### Problem
Begin at the first line and end at the line containing "S.view_settings.exposure = 0.6". Extract exactly those lines.

— BEGIN —

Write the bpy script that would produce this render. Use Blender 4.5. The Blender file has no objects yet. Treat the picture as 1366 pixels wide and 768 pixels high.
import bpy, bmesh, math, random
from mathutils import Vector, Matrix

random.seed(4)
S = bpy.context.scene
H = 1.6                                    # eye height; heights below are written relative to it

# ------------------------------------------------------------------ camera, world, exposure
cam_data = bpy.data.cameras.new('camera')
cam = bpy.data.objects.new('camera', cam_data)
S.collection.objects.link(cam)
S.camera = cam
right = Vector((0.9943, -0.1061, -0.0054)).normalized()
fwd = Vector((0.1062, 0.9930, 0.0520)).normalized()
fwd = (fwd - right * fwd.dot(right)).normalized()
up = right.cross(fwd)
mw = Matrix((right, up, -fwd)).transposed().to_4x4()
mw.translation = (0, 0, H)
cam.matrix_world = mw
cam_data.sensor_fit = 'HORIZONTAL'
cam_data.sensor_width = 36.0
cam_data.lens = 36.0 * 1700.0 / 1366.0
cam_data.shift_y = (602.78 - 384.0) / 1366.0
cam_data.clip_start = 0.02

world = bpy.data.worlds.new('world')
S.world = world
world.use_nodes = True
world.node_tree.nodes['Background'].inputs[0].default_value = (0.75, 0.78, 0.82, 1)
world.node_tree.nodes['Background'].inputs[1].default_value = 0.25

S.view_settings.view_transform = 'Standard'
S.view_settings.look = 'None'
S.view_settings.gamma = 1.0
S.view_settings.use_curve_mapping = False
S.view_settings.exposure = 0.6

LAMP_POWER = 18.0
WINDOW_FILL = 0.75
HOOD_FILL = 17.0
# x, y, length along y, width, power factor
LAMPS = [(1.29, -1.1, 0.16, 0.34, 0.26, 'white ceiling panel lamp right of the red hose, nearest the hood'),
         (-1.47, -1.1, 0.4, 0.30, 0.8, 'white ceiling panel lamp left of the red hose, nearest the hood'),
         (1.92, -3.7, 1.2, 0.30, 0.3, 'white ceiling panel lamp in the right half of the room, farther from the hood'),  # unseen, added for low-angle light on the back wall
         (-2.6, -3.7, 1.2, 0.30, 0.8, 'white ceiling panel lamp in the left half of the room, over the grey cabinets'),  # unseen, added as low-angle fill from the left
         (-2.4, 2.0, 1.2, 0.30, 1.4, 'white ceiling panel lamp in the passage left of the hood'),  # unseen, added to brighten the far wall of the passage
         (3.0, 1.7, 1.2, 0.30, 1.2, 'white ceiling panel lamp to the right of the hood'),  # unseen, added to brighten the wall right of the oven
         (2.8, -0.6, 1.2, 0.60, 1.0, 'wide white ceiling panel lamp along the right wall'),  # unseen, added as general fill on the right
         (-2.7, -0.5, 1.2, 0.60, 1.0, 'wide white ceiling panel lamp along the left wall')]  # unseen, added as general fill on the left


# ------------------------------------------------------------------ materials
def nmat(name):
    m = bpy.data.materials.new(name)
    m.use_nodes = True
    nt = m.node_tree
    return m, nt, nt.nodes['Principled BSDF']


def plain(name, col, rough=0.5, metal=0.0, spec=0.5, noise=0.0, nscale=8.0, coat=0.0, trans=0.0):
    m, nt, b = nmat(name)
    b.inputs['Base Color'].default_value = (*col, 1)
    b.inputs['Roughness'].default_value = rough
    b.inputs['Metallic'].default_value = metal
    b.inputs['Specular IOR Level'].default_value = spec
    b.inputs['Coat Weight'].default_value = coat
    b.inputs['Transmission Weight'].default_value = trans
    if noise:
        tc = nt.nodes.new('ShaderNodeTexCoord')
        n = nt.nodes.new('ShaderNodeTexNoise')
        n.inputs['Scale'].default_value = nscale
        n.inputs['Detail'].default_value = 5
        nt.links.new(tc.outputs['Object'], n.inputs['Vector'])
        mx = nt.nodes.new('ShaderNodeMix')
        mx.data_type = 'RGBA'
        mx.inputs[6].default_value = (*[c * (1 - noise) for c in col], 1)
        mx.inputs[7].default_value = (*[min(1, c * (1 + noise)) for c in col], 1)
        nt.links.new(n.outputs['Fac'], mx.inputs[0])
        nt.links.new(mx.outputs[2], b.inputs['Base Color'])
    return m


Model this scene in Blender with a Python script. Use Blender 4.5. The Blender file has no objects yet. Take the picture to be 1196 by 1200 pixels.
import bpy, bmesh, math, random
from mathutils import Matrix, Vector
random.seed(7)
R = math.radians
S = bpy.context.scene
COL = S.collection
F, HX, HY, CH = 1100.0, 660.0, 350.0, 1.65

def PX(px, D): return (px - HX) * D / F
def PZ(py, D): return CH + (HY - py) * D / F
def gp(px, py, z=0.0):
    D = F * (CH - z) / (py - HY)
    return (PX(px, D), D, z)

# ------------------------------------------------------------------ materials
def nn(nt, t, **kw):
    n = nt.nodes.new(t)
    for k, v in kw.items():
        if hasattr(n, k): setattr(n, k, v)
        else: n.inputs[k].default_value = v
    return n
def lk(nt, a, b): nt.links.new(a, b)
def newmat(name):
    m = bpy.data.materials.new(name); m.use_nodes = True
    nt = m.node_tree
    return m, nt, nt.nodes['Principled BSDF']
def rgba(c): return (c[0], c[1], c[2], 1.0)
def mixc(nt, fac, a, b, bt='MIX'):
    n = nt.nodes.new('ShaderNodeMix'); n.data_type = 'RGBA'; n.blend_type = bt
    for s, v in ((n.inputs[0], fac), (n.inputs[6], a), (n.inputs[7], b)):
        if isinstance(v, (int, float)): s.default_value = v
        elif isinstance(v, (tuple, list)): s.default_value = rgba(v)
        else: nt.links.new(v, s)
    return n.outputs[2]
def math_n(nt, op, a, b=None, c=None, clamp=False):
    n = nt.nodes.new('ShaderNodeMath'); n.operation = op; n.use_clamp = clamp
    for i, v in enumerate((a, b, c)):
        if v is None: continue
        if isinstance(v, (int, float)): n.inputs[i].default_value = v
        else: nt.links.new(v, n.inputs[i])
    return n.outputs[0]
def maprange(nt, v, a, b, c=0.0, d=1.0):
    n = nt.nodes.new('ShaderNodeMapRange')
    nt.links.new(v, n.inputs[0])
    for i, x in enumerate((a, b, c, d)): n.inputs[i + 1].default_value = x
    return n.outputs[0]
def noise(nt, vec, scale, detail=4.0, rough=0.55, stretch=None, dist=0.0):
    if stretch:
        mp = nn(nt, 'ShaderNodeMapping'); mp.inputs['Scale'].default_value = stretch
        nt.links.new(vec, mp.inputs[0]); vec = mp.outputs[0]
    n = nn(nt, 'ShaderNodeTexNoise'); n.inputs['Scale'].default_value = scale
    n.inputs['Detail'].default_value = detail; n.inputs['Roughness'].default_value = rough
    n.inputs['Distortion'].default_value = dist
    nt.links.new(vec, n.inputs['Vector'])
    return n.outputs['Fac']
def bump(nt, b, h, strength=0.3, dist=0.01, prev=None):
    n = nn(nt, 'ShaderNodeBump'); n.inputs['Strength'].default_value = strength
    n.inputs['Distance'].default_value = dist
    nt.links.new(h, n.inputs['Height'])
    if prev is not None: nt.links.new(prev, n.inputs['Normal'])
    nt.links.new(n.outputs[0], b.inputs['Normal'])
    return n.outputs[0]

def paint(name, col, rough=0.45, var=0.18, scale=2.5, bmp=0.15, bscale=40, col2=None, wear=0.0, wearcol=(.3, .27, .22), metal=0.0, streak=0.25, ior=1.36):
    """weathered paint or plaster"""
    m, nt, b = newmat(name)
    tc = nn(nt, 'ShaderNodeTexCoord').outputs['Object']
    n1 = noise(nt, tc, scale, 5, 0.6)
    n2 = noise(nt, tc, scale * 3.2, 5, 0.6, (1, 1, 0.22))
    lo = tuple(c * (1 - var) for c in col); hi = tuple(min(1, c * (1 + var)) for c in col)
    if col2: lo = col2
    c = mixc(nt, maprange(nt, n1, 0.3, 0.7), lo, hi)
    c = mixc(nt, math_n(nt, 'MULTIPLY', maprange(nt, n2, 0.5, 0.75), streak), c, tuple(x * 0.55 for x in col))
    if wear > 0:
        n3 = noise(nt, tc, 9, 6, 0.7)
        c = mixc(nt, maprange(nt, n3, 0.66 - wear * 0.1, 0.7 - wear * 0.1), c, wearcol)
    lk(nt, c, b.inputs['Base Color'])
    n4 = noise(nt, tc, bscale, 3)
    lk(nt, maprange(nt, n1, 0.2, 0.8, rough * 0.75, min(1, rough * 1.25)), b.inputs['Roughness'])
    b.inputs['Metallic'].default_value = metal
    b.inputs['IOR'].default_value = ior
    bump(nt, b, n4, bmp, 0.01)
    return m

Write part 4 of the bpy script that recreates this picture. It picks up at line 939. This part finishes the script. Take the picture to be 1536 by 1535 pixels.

— END —

### Output for this exercise
Write the bpy script that would produce this render. Use Blender 4.5. The Blender file has no objects yet. Treat the picture as 1366 pixels wide and 768 pixels high.
import bpy, bmesh, math, random
from mathutils import Vector, Matrix

random.seed(4)
S = bpy.context.scene
H = 1.6                                    # eye height; heights below are written relative to it

# ------------------------------------------------------------------ camera, world, exposure
cam_data = bpy.data.cameras.new('camera')
cam = bpy.data.objects.new('camera', cam_data)
S.collection.objects.link(cam)
S.camera = cam
right = Vector((0.9943, -0.1061, -0.0054)).normalized()
fwd = Vector((0.1062, 0.9930, 0.0520)).normalized()
fwd = (fwd - right * fwd.dot(right)).normalized()
up = right.cross(fwd)
mw = Matrix((right, up, -fwd)).transposed().to_4x4()
mw.translation = (0, 0, H)
cam.matrix_world = mw
cam_data.sensor_fit = 'HORIZONTAL'
cam_data.sensor_width = 36.0
cam_data.lens = 36.0 * 1700.0 / 1366.0
cam_data.shift_y = (602.78 - 384.0) / 1366.0
cam_data.clip_start = 0.02

world = bpy.data.worlds.new('world')
S.world = world
world.use_nodes = True
world.node_tree.nodes['Background'].inputs[0].default_value = (0.75, 0.78, 0.82, 1)
world.node_tree.nodes['Background'].inputs[1].default_value = 0.25

S.view_settings.view_transform = 'Standard'
S.view_settings.look = 'None'
S.view_settings.gamma = 1.0
S.view_settings.use_curve_mapping = False
S.view_settings.exposure = 0.6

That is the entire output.